Détermination du « motif valable »

[22] Le paragraphe 29(c) de la Loi sur l’AEprévoit qu’un prestataire est fondé à quitter son emploi ou à prendre congé si, compte tenu de toutes les circonstances, son départ ou son congé constitue la seule solution raisonnable dans son cas. Les alinéas 29(c)i) à xiv) comprennent une liste non‑exhaustive de circonstances.

[23] À l’examen de la preuve et des arguments présentés à la division générale, la circonstance la plus pertinente qui s’applique est celle de l’alinéa 29(c)vi) : assurance raisonnable d’un autre emploi dans un avenir immédiat. La division générale n’a pas accepté qu’il avait l’assurance raisonnable d’un autre emploi au motif que l’offre d’emploi visait une période de trois semaines et que l’emploi était conditionnel aux résultats du prestataire à un test d’urine (paragraphe 54). La division générale a aussi établi que le prestataire n’avait pas épuisé toutes les solutions raisonnables autres que le départ, par exemple exécuter le travail d’entretien qui était disponible, conserver son emploi régulier jusqu’à ce qu’il en obtienne un nouveau (et vraisemblablement plus permanent), ou obtenir la permission de prendre congé pour l’autre emploi.

[24] Dans son témoignage devant la division générale, le prestataire a affirmé qu’il manquait de travail auprès de son employeur initial (paragraphe 32) et qu’il a accepté l’occasion temporaire parce qu’on lui offrait une meilleure rémunération et de meilleurs avantages (paragraphe 49). Cependant, il existe également des éléments de preuve portés à la connaissance de la division générale (paragraphe 31) par l’employeur qui appuient le fait qu’il ne manquait pas de travail. La division générale a convenu que le prestataire aurait pu continuer à travailler à son emploi régulier et a fourni des raisons pour justifier cela (paragraphes 44 à 48).
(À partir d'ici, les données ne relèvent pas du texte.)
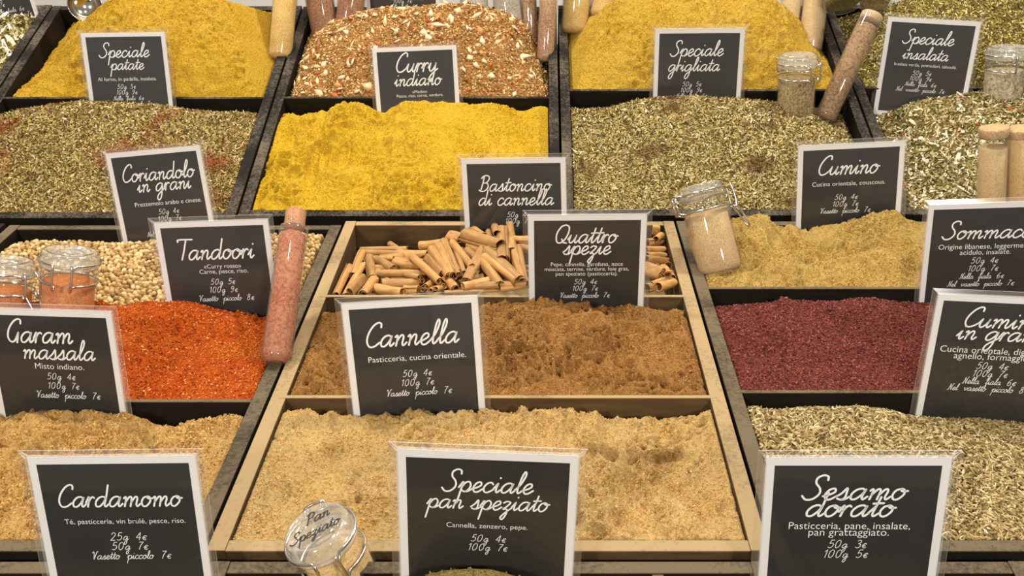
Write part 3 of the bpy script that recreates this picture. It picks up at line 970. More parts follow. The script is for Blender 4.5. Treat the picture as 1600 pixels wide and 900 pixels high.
# ---------------------------------------------------------------- lettering
GL = {
    'a': (1.2, [[(.95, .8), (.7, 1.0), (.35, .9), (.12, .5), (.2, .08), (.5, .05), (.8, .45), (.95, .95)], [(.95, .95), (.88, .3), (1.0, .02), (1.25, .3)]]),
    'c': (.9, [[(.8, .8), (.6, 1.0), (.3, .9), (.1, .5), (.22, .08), (.5, 0), (.8, .2), (.95, .35)]]),
    'd': (1.22, [[(.95, .8), (.7, 1.0), (.35, .9), (.12, .5), (.2, .08), (.5, .05), (.8, .45), (.95, .95)], [(.95, 2.15), (.95, .9), (.9, .25), (1.03, .02), (1.28, .3)]]),
    'e': (.9, [[(0, .3), (.35, .42), (.7, .7), (.6, 1.0), (.3, .9), (.12, .45), (.3, .03), (.6, .03), (.95, .35)]]),
    'f': (.7, [[(0, .3), (.4, .9), (.62, 1.8), (.45, 2.1), (.33, 1.6), (.33, -.8), (.45, -1.1), (.55, -.6), (.4, 0), (.75, .3)]]),
    'g': (1.2, [[(.95, .8), (.7, 1.0), (.35, .9), (.12, .5), (.2, .08), (.5, .05), (.8, .45), (.95, .95)], [(.95, .95), (.93, -.6), (.7, -1.15), (.42, -1.0), (.5, -.5), (.95, 0), (1.25, .3)]]),
    'i': (.6, [[(0, .35), (.28, .95)], [(.28, .95), (.25, .3), (.38, .02), (.62, .3)], [(.33, 1.45), (.35, 1.52)]]),
    'l': (.62, [[(0, .3), (.35, .9), (.55, 1.8), (.42, 2.2), (.28, 1.7), (.24, .4), (.38, .02), (.65, .3)]]),
    'm': (1.58, [[(.06, .8), (.2, .96), (.27, .75), (.25, 0)], [(.25, .4), (.5, .9), (.68, .95), (.75, .7), (.75, 0)], [(.75, .4), (1.0, .9), (1.18, .95), (1.25, .7), (1.22, .25), (1.35, .02), (1.6, .3)]]),
    'n': (1.1, [[(.06, .8), (.2, .96), (.27, .75), (.25, 0)], [(.25, .4), (.5, .9), (.7, .95), (.78, .7), (.75, .25), (.88, .02), (1.12, .3)]]),
    'o': (.95, [[(.5, 1.0), (.2, .85), (.08, .45), (.25, .05), (.55, .05), (.8, .45), (.75, .85), (.5, 1.0), (.6, .78), (1.0, .8)]]),
    'p': (1.1, [[(0, .4), (.25, 1.0), (.25, .5), (.22, -1.15)], [(.25, .45), (.45, .9), (.75, 1.0), (.95, .65), (.85, .2), (.6, 0), (.35, .12)], [(.6, 0), (.85, .05), (1.15, .3)]]),
    'r': (.74, [[(0, .4), (.18, .98), (.24, .7), (.22, 0)], [(.22, .45), (.36, .84), (.54, .98), (.68, .86)]]),
    's': (.85, [[(0, .25), (.3, .6), (.52, 1.05), (.6, .6), (.62, .2), (.42, 0), (.12, .1)], [(.45, 0), (.65, .04), (.95, .3)]]),
    't': (.66, [[(0, .3), (.33, .95)], [(.38, 1.75), (.33, .9), (.3, .3), (.42, .02), (.7, .3)], [(.05, 1.15), (.75, 1.2)]]),
    'u': (1.12, [[(0, .4), (.22, .95)], [(.22, .95), (.18, .3), (.35, .02), (.6, .2), (.8, .7), (.82, .95)], [(.82, .95), (.78, .3), (.92, .02), (1.15, .3)]]),
    'v': (1.05, [[(0, .7), (.2, .95), (.3, .5), (.45, .02), (.7, .4), (.82, .95), (.9, .8), (1.1, .82)]]),
    'y': (1.12, [[(0, .4), (.22, .95)], [(.22, .95), (.18, .3), (.35, .02), (.6, .2), (.8, .7), (.82, .95)], [(.82, .95), (.8, -.6), (.6, -1.15), (.35, -1.0), (.45, -.5), (.85, 0), (1.15, .3)]]),
    'z': (.95, [[(.1, .8), (.35, 1.0), (.72, .88), (.5, .45), (.22, .1), (.55, .12), (.65, -.4), (.45, -1.05), (.22, -.85), (.5, -.3), (1.0, .3)]]),
    'S': (1.3, [[(1.2, 1.75), (1.1, 2.1), (.75, 2.2), (.45, 1.95), (.5, 1.5), (.9, 1.0), (1.0, .5), (.7, .05), (.25, 0), (-.1, .35)]]),
    'C': (1.3, [[(1.2, 1.75), (1.15, 2.1), (.88, 2.2), (.5, 1.9), (.2, 1.2), (.2, .5), (.5, .05), (.9, .08), (1.3, .42)]]),
    'T': (1.3, [[(.05, 1.9), (.12, 2.15), (1.5, 2.15)], [(.85, 2.15), (.8, 1.0), (.72, .1), (.7, 0)]]),
    'B': (1.4, [[(.4, 2.1), (.38, 1), (.3, 0)], [(.05, 1.8), (.4, 2.15), (.95, 2.12), (1.12, 1.7), (.9, 1.25), (.5, 1.15)], [(.5, 1.15), (1.0, 1.1), (1.2, .6), (.9, .1), (.4, 0), (.05, .2)]]),
    'Q': (1.5, [[(.85, 2.15), (.4, 1.9), (.12, 1.1), (.3, .25), (.7, .02), (1.15, .4), (1.35, 1.2), (1.25, 1.9), (.85, 2.15)], [(.8, .5), (1.05, .1), (1.45, .0)]]),
    'G': (1.3, [[(1.2, 1.75), (1.15, 2.1), (.88, 2.2), (.5, 1.9), (.2, 1.2), (.2, .5), (.5, .05), (.85, .15), (1.08, .9)], [(1.08, .95), (1.08, .1), (1.08, -.05)]]),
    'V': (1.15, [[(-.05, 1.7), (.15, 2.05), (.32, 1.6), (.45, .1), (.47, 0)], [(.47, 0), (.75, 1.2), (.95, 2.0), (1.2, 2.05)]]),
    'N': (1.2, [[(-.15, .15), (.05, .02), (.2, .5), (.25, 2.05)], [(.25, 2.05), (.85, .02)], [(.85, .02), (.9, 1.9), (1.15, 2.1)]]),
    'P': (1.1, [[(.3, 2), (.25, 1), (.2, -.1)], [(.0, 1.7), (.5, 2.1), (1.0, 1.75), (.85, 1.15), (.3, 1.0)]]),
    '0': (1.35, [[(.6, 2.0), (.2, 1.6), (.12, .8), (.3, .1), (.6, 0), (1.0, .4), (1.08, 1.2), (.95, 1.8), (.6, 2.0)]]),
    '1': (.85, [[(.1, 1.55), (.5, 2.0)], [(.5, 2.0), (.48, 0)]]),
    '2': (1.25, [[(.15, 1.5), (.3, 1.9), (.7, 2.0), (1.0, 1.6), (.8, 1.0), (.1, 0)], [(.1, 0), (1.1, 0)]]),
    '3': (1.2, [[(.2, 1.75), (.5, 2.0), (.9, 1.85), (.95, 1.4), (.5, 1.08)], [(.5, 1.08), (1.0, .9), (1.0, .3), (.6, 0), (.1, .2)]]),
    '4': (1.25, [[(.85, 2.0), (.05, .6)], [(.05, .6), (1.1, .6)], [(.85, 2.0), (.85, 0)]]),
    '5': (1.25, [[(1.0, 2.0), (.35, 2.0)], [(.35, 2.0), (.2, 1.1)], [(.2, 1.1), (.7, 1.25), (1.05, .9), (.95, .3), (.5, 0), (.08, .2)]]),
    '6': (1.25, [[(.95, 2.0), (.45, 1.6), (.15, .8), (.3, .1), (.65, 0), (1.0, .4), (.85, .95), (.5, 1.0), (.2, .6)]]),
    '7': (1.15, [[(.15, 2.0), (1.05, 2.0)], [(1.05, 2.0), (.55, 1.0), (.4, 0)]]),
    '8': (1.25, [[(.6, 1.1), (.25, 1.5), (.5, 2.0), (.9, 1.85), (.85, 1.35), (.6, 1.1), (.2, .7), (.25, .15), (.6, 0), (1.0, .3), (.95, .8), (.6, 1.1)]]),
    '9': (1.25, [[(1.0, 1.5), (.7, 1.05), (.3, 1.15), (.2, 1.6), (.5, 2.0), (.9, 1.9), (1.02, 1.4), (.85, .5), (.5, 0), (.2, .1)]]),
    '\u20ac': (1.0, [[(.95, .95), (.65, 1.15), (.3, .95), (.2, .55), (.35, .1), (.7, 0), (.95, .2)], [(.05, .7), (.75, .7)], [(.05, .45), (.7, .45)]]),
    ' ': (.75, []),
}
SLANT = .26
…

Le prestataire n’a pas présenté un argument défendable selon lequel la division générale a commis une erreur en tirant sa conclusion.

[25] La division générale est le juge des faits. Le prestataire peut être en désaccord avec l’évaluation de la preuve ou de ses inférences par la division générale, comme décrites ci-dessus, toutefois je ne peux pas intervenir à moins que la division générale ait erré de l’une des façons décrites au paragraphe 58(1) de la Loi sur le MEDS.

[26] Conformément aux directives de la Cour fédérale dans des causes comme KaradeolianNote de bas de page 7, j’ai examiné le dossier à la recherche de preuves qui auraient été ignorées ou mal interprétées. Cependant, je ne peux conclure qu’il est défendable qu’une telle erreur ait été commise.

[27] J’estime que le prestataire n’a pas présenté de cause défendable selon laquelle la division générale a fondé sa décision sur une conclusion de fait erronée tirée de façon abusive ou arbitraire ou sans tenir compte des éléments portés à sa connaissance.

[28] L’appel n’a aucune chance raisonnable de succès.

Conclusion

[29] La demande de permission d’en appeler est rejetée.